Pain is a constant companion and isn’t a very good one . I try to reason with it , and I end up feeling miserable . I can not help but think about you . Who had so much to give and share with me .
Even when I was young , you were constant figure . You were there to see me grow up . I cried , I laughed , I learned , and you were there to guide me . With your gray hair and chunky glasses , I would watch you think and brood and your sudden smile would light up your face as quickly as it came .
I think about the time I missed being with you . So many years have passed since I saw you again , and for a brief moment , I imagined you not being in my life . I wanted to cry . But I knew you would be there , as you always were . The gray hair has turned to white , and with that came a wiry frame that was fragile . Still the eyes were as vibrant as ever , and a mind that was well-running .
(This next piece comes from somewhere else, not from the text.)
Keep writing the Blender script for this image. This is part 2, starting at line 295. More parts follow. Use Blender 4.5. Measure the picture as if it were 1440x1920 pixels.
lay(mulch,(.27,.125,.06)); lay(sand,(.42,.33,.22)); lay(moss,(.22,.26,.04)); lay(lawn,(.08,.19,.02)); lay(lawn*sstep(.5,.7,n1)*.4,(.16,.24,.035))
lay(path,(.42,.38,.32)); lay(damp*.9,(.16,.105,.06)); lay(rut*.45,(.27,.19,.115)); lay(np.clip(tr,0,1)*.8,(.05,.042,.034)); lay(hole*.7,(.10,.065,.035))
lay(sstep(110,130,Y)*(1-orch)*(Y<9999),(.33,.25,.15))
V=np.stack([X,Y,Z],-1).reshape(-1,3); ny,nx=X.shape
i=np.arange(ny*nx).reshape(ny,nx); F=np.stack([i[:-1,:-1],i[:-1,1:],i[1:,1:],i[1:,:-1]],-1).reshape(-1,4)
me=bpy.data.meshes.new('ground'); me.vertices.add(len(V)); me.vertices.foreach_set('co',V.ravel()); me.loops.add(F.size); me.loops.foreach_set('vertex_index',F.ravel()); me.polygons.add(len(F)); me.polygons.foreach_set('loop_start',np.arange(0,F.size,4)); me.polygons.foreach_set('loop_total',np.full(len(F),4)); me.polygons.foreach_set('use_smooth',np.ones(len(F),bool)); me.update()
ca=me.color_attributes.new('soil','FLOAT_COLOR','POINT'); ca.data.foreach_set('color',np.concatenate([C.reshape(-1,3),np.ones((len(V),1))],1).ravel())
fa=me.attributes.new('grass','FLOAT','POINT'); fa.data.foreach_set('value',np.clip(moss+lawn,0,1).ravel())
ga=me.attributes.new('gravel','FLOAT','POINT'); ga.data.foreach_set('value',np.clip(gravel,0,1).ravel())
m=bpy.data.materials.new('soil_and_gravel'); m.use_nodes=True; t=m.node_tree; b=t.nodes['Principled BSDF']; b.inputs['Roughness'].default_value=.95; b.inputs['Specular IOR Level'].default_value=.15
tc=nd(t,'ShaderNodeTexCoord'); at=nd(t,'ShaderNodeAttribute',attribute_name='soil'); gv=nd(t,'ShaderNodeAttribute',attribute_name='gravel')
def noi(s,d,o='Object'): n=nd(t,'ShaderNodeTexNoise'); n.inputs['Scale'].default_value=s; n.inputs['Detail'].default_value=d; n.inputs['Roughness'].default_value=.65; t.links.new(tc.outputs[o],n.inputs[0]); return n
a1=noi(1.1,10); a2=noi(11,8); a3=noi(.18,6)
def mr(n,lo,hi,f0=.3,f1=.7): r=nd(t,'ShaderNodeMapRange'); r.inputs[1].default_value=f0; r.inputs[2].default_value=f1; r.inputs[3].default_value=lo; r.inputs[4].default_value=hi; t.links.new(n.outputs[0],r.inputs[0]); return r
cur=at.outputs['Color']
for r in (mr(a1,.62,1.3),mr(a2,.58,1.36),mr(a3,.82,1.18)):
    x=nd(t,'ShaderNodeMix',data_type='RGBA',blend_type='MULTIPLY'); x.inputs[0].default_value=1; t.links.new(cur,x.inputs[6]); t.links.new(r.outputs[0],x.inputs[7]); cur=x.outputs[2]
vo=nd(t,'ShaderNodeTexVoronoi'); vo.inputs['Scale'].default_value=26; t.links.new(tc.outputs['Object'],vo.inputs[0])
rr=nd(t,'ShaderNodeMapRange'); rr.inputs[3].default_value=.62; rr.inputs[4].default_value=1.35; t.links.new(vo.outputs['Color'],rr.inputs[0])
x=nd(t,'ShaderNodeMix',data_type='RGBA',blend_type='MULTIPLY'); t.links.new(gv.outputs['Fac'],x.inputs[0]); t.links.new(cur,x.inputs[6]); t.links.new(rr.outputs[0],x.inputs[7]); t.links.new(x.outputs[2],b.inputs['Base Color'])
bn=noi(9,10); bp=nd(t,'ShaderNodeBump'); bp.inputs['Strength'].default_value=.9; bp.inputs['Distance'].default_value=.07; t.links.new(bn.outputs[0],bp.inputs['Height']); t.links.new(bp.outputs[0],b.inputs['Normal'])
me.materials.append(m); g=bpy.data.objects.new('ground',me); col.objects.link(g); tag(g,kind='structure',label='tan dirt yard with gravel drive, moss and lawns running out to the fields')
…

You taught me to be strong and live for my dreams . With your voracious hunger for knowledge you taught me to love learning; always telling me that knowledge is a constant thing . You were so strong , so wise and your presence was always a comfort, I always loved being by your side . You always gave me a hug when I felt down . I never loved crowds ,and you always seemed to understand that , not pressuring me to joining the others or pretent to have a good time .
I get lost in the books you taught me to read . The books which you gave me to learn more about the world, to never give up on things, to help me know myself and more . I read them constantly, ever so often reminded of the things you taught me . You always loved books .
You never said much , but I always knew that every time we saw each other , you were glad to see me . As I am always glad to see you .
I remember you with a teary face and a wistful smile . My pain is more insistent as I try to hold on to the hope that you will pull through this , like the strong person that you are.